Vor allem die Züge im Pendelverkehr sind merklich voller geworden. In der Mobilitätsumfrage von Sächsische.de schreibt etwa ein Kunde aus Coswig, die Züge seien überfüllt. "Gerade das wird bei mir ein Thema sein, weshalb ich das Deutschlandticket nach der Urlaubszeit wieder kündige." Ein Leser aus Meißen schreibt, die Kapazitäten in Regionalzügen seien "nicht erst seit Einführung des 49-Euro-Tickets katastrophal knapp" - und nennt neben der Strecke Leipzig-Dresden auch den RB110 von Leipzig nach Döbeln. Eine Person aus Priestewitz würde sich insbesondere um Wochenenden und Feiertage herum mehr Triebwagen oder längere Züge wünschen. "Zusammengequetscht mit Hunderten Leuten und keine Sitzplätze bei Temperaturen über 30 Grad: Da macht keine Zugfahrt Spaß."

Für Kritik sorgt auch der Abo-Zwang. Von den rund 1.000 Teilnehmern der Umfrage für den Landkreis würde sich beinahe die Hälfte mehr Flexibilität wünschen. Ein Angebot für Wenigfahrer fehle, schreibt jemand aus Großenhain. Und ein Teilnehmer aus Käbschütztal schreibt, er empfinde es als Frechheit, dass das Ticket nicht storniert werden kann. "Unsere Tochter hatte für sich und ihren Bruder für eine Urlaubsreise jeweils ein Ticket gebucht und übersehen, dass es sich im Gegensatz zum 9-Euro-Ticket um ein Abo handelt." Erst, als im Folgemonat noch einmal Geld abgebucht worden sei, habe sie den Irrtum bemerkt.

"Das nützt nur den Städtern"

Für den größten Frust in der Region sorgt aber, dass nicht jeder gleichermaßen vom 49-Euro-Ticket profitieren kann. Denn wie groß der Nutzen ist, steht und fällt mit der Frage, wie gut das ÖPNV-Netz vor Ort ist. Und da sehen die Befragten großen Nachholbedarf.
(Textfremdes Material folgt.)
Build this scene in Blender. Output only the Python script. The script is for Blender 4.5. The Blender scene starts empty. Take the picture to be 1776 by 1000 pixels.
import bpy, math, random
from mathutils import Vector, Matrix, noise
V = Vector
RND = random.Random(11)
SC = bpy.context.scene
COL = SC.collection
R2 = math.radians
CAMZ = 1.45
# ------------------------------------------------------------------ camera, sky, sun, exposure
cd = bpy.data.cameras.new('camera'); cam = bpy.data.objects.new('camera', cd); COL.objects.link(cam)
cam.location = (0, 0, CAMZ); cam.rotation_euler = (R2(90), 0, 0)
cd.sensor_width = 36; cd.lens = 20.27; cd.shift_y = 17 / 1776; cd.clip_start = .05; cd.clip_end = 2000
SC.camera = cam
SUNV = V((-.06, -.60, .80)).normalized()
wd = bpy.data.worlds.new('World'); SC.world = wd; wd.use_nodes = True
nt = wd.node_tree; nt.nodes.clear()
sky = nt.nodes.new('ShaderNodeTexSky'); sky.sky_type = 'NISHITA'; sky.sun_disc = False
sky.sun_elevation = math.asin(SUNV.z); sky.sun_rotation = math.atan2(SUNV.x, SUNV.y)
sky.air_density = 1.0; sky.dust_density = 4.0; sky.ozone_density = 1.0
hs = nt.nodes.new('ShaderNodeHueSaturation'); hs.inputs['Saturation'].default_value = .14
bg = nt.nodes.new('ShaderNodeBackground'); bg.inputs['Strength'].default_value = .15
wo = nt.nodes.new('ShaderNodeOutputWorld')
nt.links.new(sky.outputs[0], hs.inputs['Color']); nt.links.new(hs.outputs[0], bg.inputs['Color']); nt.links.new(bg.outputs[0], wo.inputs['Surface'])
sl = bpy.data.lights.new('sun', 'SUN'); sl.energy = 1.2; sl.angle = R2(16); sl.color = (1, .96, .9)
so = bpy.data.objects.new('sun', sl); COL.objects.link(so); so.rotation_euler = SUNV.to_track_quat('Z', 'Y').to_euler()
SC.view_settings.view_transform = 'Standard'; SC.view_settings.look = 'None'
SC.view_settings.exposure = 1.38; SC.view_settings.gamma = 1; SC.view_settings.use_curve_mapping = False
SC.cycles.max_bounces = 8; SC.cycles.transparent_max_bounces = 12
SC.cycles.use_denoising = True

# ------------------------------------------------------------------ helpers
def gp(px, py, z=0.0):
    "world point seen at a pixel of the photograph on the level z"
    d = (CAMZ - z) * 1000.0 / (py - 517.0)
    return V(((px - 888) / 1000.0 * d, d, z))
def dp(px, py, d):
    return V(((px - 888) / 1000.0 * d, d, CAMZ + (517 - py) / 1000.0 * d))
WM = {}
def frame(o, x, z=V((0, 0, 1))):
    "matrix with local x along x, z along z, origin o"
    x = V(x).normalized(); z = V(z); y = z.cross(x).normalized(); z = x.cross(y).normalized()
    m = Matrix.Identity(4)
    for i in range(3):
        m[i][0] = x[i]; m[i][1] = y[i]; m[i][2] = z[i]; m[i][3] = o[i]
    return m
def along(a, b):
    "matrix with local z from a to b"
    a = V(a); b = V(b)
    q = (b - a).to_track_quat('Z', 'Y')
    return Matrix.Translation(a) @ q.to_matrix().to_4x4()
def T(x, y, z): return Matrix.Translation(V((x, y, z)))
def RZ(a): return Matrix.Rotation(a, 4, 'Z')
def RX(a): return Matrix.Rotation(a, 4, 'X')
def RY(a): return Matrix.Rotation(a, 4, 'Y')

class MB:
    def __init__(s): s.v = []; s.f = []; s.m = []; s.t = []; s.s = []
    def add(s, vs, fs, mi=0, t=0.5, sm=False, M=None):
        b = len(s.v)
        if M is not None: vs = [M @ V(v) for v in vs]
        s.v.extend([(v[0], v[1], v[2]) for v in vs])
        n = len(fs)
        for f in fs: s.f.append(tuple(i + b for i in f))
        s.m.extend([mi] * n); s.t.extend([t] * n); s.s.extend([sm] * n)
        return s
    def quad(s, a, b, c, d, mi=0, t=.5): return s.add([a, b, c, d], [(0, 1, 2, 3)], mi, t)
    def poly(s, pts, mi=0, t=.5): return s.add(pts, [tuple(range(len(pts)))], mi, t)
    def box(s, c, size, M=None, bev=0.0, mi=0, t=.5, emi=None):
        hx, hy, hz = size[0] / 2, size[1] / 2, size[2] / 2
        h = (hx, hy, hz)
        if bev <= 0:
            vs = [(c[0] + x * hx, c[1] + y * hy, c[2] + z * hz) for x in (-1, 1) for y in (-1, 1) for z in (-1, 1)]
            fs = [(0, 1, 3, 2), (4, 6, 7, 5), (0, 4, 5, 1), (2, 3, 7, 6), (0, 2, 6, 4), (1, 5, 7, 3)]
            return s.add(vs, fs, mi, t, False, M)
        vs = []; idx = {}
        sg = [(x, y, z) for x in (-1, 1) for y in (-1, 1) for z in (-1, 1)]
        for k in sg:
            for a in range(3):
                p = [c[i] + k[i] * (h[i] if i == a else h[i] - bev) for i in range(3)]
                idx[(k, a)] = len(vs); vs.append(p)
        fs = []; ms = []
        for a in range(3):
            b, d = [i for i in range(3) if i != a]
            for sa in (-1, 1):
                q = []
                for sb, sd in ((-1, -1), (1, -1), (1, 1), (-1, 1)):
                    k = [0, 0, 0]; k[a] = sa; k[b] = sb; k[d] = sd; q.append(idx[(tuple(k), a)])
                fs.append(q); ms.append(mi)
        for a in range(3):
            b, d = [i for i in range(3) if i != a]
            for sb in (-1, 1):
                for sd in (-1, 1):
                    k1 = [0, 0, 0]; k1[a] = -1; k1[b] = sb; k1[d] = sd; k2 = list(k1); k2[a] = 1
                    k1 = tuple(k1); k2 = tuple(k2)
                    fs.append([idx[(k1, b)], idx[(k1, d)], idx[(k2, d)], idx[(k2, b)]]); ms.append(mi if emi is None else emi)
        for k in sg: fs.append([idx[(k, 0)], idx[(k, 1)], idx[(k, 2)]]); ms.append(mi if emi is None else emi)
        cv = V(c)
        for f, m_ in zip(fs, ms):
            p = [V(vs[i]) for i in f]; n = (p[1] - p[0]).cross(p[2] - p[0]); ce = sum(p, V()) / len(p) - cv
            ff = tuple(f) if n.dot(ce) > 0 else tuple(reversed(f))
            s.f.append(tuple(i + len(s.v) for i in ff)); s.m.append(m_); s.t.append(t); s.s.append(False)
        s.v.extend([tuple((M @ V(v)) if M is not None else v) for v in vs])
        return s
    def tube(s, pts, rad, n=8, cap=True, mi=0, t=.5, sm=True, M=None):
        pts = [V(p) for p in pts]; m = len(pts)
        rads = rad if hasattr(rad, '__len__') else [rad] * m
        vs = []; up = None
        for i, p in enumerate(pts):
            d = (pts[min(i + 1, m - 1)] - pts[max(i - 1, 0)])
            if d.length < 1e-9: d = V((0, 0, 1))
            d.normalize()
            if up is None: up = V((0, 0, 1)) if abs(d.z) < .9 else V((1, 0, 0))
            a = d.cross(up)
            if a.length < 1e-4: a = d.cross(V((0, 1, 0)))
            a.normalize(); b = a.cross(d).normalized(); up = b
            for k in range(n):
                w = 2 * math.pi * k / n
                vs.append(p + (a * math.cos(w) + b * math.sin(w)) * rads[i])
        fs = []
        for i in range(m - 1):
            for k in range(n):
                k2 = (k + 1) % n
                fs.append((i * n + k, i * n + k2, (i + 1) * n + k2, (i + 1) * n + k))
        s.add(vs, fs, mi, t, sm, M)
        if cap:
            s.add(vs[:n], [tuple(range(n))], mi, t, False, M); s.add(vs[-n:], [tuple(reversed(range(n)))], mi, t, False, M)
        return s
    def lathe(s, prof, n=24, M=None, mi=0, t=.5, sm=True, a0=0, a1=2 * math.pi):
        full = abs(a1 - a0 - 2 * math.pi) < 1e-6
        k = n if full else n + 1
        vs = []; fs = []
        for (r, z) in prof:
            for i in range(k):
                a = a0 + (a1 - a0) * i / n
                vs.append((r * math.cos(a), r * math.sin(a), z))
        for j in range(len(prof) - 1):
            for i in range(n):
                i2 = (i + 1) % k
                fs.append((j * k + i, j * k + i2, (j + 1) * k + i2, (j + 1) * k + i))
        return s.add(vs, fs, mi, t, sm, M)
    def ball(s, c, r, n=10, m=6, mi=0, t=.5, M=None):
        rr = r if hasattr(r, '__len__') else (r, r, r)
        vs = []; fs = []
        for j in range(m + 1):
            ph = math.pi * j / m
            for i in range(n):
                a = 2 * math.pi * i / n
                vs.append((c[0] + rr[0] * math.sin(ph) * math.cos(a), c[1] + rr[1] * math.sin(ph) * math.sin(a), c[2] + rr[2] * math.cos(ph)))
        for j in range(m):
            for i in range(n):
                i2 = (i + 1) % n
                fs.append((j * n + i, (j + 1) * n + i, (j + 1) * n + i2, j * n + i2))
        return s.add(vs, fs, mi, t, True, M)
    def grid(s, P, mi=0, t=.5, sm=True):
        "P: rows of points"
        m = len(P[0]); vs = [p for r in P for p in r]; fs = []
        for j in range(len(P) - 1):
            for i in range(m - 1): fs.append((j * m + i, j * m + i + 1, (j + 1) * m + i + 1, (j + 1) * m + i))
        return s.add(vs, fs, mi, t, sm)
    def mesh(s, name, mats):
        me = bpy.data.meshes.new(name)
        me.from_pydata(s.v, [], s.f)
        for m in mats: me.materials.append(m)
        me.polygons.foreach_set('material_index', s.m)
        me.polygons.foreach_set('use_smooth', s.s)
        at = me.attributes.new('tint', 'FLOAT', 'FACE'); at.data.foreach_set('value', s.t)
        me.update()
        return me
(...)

Das spiegelt sich auch in den Kommentaren wider. "Was soll ich mit dem 49-Euro-Ticket, wenn ich erst kilometerweit zum Zug fahren muss, und das nur mit dem Auto möglich ist?", schreibt jemand aus Großenhain. Ähnliche Reaktionen gibt es aus vielen Gemeinden im Landkreis, selbst aus vermeintlich gut angeschlossenen Städten wie Riesa. Eine Reaktion aus dem Radebeuler Umland bringt das Gefühl überspitzt auf den Punkt: "Das nützt nur Städtern, und das ist ungerecht." Ein Befragter aus Thiendorf fragt aus diesem Grund: "Warum gibt es kein 49-Euro-Tankticket fürs Land?"